Where you at first meet a camera-shy Gillian, who comments on her documentary with an almost studious precision, in the second half of the film she starts flirting more with the camera, and is increasingly more grandiose and passionate. This is also reflected in the increased use of ‘Hollywood’ techniques in her style of filming. She brings out the classical camera-light, a selfie-stick, and even a hand-crafted improvised camera dolly which she uses to create a dramatic zoom-in effect for her monologues (to the viewer’s amusement).

The introduction of these techniques plays with the idea that a film needs a certain cinematic-recipe to become a documentary or a horror-comedy. Don’t forget, the film inherently touches on the disturbing similarity between budding directors and serial killers – a sense that you know what you want, and that you know how to execute it. As Gillian says in the beginning of her documentary: “I feel like I’m close. That’s probably what most delusional people say,” referring to the burning passion she feels in finally finishing the project.

I Blame Society
I Blame Society (Cranked Up Films)

Having previously won the Grand Jury Prize for Midnight Shorts at SXSW for the eccentrically comical Kiss Kiss Fingerbang, Gillian Wallace Horvat is no stranger to accentuating the weird and unorthodox in unconventional ways. Focusing on themes of sex, woman’s sexual lives, male-female relationships, and elements of power, Horvat’s unique way of directing highlights the many flawed ways of thinking still present in modern society. Set in the culture of post #MeToo Los Angeles, I Blame Society follows a young filmmaker’s descent into the disturbingly macabre depths of her psyche, pushing moral boundaries. The hyper-realistic edge of Horvat’s directing transforms the narrative events to increasingly fantastical proportions, at the expense of clarity and narrative consistency. Therefore, running the risk that its deeper societal relevance is masked by gory comic-gimmicks.
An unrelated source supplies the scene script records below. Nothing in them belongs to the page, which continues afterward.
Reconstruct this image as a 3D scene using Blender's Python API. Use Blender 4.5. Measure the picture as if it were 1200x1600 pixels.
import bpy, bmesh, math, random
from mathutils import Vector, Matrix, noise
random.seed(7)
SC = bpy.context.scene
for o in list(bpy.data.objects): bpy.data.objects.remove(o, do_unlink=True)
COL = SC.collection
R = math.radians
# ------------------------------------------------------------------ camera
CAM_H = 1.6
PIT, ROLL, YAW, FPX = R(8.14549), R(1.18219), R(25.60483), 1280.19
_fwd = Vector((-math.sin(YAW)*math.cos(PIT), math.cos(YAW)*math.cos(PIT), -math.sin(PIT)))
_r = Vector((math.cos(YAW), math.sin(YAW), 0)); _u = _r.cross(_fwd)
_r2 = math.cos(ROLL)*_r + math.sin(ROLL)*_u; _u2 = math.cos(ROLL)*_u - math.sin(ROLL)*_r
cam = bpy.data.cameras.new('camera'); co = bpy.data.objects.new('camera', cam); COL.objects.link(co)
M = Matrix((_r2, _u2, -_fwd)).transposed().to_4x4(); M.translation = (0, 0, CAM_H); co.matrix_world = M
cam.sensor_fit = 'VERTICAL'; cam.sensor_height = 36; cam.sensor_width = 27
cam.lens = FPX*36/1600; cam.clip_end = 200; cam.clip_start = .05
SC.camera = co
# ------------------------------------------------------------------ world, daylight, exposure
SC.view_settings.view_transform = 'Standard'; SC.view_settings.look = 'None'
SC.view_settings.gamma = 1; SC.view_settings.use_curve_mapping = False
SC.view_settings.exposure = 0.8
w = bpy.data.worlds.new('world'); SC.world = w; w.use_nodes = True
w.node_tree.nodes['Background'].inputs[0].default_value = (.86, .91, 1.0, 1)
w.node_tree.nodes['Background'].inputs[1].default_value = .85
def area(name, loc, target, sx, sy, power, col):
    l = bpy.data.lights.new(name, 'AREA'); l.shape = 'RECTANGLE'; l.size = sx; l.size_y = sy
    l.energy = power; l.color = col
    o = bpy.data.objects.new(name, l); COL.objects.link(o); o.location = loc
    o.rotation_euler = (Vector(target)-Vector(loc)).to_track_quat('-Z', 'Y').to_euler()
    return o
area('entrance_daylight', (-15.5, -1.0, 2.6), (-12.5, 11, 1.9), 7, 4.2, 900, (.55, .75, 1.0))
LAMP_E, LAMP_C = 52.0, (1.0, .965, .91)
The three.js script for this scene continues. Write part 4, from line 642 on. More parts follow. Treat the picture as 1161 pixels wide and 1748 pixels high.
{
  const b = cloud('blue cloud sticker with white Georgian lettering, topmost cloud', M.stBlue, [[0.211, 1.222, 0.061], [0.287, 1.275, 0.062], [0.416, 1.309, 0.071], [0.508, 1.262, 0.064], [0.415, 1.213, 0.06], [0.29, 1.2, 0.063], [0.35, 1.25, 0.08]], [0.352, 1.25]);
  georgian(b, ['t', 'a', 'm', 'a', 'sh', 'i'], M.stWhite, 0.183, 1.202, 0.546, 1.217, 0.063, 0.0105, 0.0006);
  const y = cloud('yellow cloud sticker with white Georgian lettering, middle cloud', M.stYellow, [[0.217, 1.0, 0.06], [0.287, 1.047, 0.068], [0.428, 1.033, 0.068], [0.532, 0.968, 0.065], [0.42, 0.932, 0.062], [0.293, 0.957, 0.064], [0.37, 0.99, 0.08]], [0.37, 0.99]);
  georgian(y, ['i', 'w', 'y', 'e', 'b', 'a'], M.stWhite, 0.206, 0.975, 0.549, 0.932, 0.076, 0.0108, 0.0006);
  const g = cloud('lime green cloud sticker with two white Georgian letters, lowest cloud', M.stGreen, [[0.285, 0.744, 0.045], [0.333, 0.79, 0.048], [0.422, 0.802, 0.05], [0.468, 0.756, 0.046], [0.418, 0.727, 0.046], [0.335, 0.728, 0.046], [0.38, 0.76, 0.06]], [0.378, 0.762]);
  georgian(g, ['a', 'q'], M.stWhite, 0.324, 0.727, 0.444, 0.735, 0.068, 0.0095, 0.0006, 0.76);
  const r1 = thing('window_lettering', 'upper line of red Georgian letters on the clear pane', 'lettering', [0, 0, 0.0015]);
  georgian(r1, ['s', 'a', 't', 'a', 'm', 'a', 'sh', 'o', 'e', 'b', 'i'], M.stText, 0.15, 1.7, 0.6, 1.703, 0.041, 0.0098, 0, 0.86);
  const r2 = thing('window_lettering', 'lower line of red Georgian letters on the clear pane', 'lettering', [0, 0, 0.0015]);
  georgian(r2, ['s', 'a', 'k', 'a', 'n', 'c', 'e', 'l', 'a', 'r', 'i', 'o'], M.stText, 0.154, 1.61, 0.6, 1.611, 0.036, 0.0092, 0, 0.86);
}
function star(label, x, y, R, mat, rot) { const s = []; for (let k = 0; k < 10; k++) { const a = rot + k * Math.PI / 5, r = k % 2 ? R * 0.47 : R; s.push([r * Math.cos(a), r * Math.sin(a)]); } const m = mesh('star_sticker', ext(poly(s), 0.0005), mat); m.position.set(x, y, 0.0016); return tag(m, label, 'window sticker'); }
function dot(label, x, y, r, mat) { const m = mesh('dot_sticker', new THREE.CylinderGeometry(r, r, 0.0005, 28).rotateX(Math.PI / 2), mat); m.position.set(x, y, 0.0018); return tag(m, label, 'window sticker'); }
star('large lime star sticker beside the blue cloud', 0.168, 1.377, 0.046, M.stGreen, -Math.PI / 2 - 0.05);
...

I Blame Society manages to take an earnest subject and classic cinematic effects and transforms them into something deliciously strange. If you have not seen them already and have a taste for the weird with complex nuanced undertones, certainly go watch her other short films Kiss Kiss Fingerbang (2015) and Whiskey Fist (2017). If not for the superb directing, then do it for the amazing soundtrack – all composed and performed by the talented Phil Beaudreau (Spymates, Rules of the League). Horvat shows us how easy it is to dive into the deep end of dubious morality and how the basis to be a perfect serial killer lives in every single one of us. Culminating into a gruesome finale, Horvat’s first feature lays bare everything that is wrong in the current film industry. And for that, I blame society.


I Blame Society debuted on VOD in the US on February 12th, 2021, and will be distributed by Blue Finch Film Releasing in the UK, where it will be available on Digital Download from 19th April.